Timothy Woodward Jr.’s revenge story The Outsider is set in the Old West in a corrupt town run by Marshal Walker (Trace Adkins) and preyed upon by his son James (Kaiwi Lyman) and his stooges. James and his right-hand man Frank (Mitchell L. Johnson) harass Chinese railroad worker Jing Phang (Jon Foo) in the middle of town, then throw him in jail. Having taken a liking to Jing’s pregnant wife Li Phang (Nelli Tsay), James uses the ruse of helping Jing to lure her to an abandoned building in town where he commits rapes and murder.

Jing breaks out of the cell using his martial arts skills and finds Li’s body, but everyone flat-out ignores him. With nothing to live for, Jing goes looking for the name of the man who destroyed his family, killing three men in the process. Marshal Walker is now hoping to find Jing and end this feud with as little fuss as possible, while protecting his son.

Chris King (Sean Patrick Flannery) is a suicidal tracker forced into service by Walker’s men to find and kill Jing. Amongst the men assisting with the task is Carlos (Danny Trejo), who insinuates that Chris will also end up dead when they find their fugitive. Things don’t go well for the posse when it is Jing who finds them first and things swiftly move downhill for the Walker family.

As written by Sean Ryan The Outsider is pretty standard Western fare with the construction of the Transcontinental Railroad through a corrupt town in 1800’s America serving as its backdrop. The film starts off quickly, establishing Jing and Li’s relationship and Jing’s reason for revenge. Within the first ten minutes we learn the fate of the doomed immigrant couple, as well as how bad James Walker is and how indifferent his fellow townspeople are. Good Westerns have a nice mix of action and drama, though, and this is where The Outsider falls short. Viewers are thrown into the situation a little too quickly and it makes for a rather predictable story. There is also a major lull between any real action sequences. We see Jing use martial arts to kill a few men and get the information he needs in the local bar in the first act. This is enjoyably conveyed in flashback with the clearly anxious bartender telling the Marshal what happened. But then there is no real action until the last third of the film. We don’t get to see what happens to the posse sent out with Chris. We do see a bit more of the relationship between James and his father, though, and it has been a contentious one. Finally, the action picks up again, and there are a few twists that make an almost foreseeable ending interesting.

What is particularly good is the acting, especially Flannery as Chris King.

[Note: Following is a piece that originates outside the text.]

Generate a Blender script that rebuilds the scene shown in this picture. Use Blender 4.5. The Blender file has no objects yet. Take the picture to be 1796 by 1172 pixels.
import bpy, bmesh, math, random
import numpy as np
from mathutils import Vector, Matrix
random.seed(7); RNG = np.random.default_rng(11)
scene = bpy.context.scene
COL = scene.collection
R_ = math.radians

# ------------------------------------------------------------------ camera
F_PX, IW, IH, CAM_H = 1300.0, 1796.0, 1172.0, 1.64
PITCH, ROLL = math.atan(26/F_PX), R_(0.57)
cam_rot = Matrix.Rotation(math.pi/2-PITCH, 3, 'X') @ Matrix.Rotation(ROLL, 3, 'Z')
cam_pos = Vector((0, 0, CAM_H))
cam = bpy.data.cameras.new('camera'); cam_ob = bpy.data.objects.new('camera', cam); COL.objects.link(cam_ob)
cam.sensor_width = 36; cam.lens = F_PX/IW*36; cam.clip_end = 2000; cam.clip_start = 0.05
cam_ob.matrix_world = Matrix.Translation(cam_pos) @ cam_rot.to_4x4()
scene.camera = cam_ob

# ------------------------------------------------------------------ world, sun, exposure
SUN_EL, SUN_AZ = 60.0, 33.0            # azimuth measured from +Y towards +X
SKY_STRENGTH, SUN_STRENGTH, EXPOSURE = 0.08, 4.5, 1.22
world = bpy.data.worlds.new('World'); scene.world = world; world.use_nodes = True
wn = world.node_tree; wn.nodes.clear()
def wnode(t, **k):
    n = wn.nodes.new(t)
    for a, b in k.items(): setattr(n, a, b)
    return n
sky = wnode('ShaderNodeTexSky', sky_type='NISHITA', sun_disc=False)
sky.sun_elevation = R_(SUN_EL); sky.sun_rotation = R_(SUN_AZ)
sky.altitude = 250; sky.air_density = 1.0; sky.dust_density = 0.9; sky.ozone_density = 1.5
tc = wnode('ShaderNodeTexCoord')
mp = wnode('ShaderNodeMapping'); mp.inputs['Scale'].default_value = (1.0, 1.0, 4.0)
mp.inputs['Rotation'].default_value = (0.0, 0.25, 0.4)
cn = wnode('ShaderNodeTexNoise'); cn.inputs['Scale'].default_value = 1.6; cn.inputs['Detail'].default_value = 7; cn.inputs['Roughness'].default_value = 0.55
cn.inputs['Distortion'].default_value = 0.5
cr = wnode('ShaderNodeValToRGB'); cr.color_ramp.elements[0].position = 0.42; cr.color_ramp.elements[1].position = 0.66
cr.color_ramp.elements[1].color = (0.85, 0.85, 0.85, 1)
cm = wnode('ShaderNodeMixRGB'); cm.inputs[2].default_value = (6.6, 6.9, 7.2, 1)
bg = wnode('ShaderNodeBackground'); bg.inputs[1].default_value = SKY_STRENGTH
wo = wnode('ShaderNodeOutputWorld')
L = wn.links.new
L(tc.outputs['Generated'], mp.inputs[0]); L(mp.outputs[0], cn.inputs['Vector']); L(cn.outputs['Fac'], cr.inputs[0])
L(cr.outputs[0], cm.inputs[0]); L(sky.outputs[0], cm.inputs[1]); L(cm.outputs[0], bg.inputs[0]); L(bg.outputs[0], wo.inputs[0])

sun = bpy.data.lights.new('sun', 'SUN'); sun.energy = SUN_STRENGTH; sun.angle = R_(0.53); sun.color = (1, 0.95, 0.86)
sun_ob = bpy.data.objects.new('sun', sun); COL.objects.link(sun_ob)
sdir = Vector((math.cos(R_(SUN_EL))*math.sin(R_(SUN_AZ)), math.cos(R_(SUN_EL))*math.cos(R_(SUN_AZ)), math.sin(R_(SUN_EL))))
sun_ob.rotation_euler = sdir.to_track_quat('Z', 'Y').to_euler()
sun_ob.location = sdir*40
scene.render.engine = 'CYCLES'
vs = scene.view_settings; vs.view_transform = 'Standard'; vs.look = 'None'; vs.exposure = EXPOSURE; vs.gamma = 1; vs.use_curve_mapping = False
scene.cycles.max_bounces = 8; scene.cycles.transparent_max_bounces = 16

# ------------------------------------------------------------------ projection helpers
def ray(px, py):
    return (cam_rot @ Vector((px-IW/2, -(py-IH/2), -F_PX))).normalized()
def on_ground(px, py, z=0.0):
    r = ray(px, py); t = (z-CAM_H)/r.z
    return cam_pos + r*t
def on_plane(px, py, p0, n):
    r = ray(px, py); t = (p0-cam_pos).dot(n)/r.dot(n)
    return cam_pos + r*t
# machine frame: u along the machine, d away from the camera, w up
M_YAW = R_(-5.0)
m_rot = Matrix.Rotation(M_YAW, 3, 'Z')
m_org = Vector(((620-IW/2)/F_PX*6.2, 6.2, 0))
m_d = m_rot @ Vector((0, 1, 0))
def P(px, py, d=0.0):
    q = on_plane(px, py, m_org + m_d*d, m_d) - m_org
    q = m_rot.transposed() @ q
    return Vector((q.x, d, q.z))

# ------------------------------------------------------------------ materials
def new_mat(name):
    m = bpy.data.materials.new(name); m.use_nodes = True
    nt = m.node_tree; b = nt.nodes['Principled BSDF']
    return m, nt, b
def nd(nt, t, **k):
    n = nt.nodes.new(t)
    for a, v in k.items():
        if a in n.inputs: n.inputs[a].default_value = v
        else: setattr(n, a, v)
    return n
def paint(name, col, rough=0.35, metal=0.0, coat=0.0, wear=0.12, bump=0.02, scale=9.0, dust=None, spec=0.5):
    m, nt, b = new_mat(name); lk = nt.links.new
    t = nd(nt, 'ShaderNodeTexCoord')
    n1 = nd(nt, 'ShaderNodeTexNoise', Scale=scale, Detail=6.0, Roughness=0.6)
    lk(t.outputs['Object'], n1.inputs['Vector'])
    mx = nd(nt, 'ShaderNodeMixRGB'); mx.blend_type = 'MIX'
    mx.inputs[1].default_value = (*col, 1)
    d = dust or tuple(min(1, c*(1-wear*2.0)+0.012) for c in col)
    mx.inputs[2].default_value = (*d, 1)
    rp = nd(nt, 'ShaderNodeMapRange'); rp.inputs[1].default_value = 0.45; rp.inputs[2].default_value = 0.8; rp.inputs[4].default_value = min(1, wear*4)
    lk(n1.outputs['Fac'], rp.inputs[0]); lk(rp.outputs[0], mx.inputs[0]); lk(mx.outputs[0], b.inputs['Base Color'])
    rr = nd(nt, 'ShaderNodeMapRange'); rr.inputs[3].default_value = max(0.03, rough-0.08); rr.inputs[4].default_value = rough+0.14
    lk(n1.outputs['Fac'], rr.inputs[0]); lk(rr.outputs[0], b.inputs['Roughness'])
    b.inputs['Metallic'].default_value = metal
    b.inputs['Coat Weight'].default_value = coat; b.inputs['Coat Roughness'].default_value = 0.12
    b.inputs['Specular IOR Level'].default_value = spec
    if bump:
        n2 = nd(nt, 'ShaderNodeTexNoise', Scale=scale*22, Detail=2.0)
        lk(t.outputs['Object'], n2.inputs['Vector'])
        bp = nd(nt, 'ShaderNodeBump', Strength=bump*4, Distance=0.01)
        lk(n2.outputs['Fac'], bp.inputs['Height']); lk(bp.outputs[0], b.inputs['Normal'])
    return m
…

The character actually has more depth and complexity than Jing and comes across as more empathetic. Jing’s character development was almost non-existent. We know that he loved his wife and unborn child, and then felt no more reason to live after what happened to them. Nothing else. However, Lyman is compelling as James. He really made you hate the character and want to see him get what’s coming to him. Lyman and Adkins share a very good dynamic as the troubled father and son, with the Marshal knowing James is a bad guy but wanting to protect him because of a promise he made to his wife.

Overall, The Outsider is a decent film that could have done a bit more with its story and added some substance to Jing’s character. It’s hardly one of the best Westerns I’ve seen, but not a bad one, either.